Posted by Lotg on October 04, 2003

In Reply to: Bottom out posted by TheFallen on October 04, 2003

: : : I was just watching a deep and meaningful (yeah right) episode of NYPD and one of the characters said that their snitch, bottomed out, which I assume means they backed out, whimped out, whatever. This means that what I think the term 'bottom out' means and what Americans think it means must be different.

: : : So what does 'bottom out' mean to an American and how did it originate?

: : It means to "hit bottom" or come to a position in life from which the only place to go is up.
: : The recovery movement talks about "hitting bottom" with the concept that a drug addict/alcoholic has a better chance of letting go of certain behaviors if that person "hits bottom". Losing your family, your job, your house,your business can be considered aspects of "hitting your bottom".

: To bottom out here in the UK means basically exactly what Bruce said. It's the position from which things cannot get any worse, but can only stay the same or potentially improve.
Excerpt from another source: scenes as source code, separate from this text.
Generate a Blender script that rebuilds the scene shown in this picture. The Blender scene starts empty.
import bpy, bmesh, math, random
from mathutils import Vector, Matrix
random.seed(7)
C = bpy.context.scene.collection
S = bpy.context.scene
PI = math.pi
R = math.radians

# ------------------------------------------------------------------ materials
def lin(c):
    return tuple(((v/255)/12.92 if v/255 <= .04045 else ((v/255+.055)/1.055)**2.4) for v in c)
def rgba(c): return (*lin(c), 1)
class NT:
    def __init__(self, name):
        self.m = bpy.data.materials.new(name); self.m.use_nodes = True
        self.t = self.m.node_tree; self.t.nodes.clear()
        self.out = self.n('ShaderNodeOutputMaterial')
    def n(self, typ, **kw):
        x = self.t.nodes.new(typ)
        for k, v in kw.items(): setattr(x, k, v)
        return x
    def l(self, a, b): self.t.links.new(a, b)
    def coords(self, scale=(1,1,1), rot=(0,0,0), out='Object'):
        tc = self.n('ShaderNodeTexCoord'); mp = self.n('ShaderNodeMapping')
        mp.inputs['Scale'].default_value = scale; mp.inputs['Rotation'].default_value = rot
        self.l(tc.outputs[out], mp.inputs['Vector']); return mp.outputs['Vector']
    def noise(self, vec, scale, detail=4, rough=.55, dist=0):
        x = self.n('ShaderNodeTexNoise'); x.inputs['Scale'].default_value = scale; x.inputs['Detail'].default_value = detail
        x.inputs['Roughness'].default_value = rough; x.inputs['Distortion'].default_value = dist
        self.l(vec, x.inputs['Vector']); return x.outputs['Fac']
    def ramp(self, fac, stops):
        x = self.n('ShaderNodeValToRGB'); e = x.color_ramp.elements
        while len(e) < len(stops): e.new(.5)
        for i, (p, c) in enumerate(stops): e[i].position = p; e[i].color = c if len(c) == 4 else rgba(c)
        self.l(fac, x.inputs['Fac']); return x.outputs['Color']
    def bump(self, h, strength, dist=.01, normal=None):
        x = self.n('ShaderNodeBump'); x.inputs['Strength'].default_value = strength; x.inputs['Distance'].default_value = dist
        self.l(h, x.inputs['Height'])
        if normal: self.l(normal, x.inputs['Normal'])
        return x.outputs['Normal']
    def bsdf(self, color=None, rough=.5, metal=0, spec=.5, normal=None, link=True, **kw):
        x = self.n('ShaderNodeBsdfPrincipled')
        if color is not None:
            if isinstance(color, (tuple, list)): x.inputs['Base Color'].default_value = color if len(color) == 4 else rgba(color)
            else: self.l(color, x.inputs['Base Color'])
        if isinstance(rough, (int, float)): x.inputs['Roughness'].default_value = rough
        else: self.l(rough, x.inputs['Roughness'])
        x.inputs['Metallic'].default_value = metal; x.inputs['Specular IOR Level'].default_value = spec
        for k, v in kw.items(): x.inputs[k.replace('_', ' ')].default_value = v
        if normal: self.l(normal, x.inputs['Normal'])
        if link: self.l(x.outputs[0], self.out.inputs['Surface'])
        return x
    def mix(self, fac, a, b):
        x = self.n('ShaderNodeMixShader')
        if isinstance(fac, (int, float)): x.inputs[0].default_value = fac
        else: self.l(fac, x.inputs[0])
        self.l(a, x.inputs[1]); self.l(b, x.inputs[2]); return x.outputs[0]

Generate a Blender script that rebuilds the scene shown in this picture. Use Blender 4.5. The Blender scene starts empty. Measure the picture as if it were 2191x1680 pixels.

I believe the expression is from the world of mathematics, where a curve on a graph bottoms out. "The curve has clearly bottomed out." is a phrase much-beloved of politicians trying manfully to assure an ever less gullible public that some trend is not in fact worsening any more - needless to say, that trend almost always heads further downward.

::: Ahhh. I've made the wrong assumption then (in my example). Considering what you've told me they were saying their snitch had bottomed out, no doubt meant the snitch had hit rock bottom and because of THAT he'd become useless to the police. Yep, makes sense now.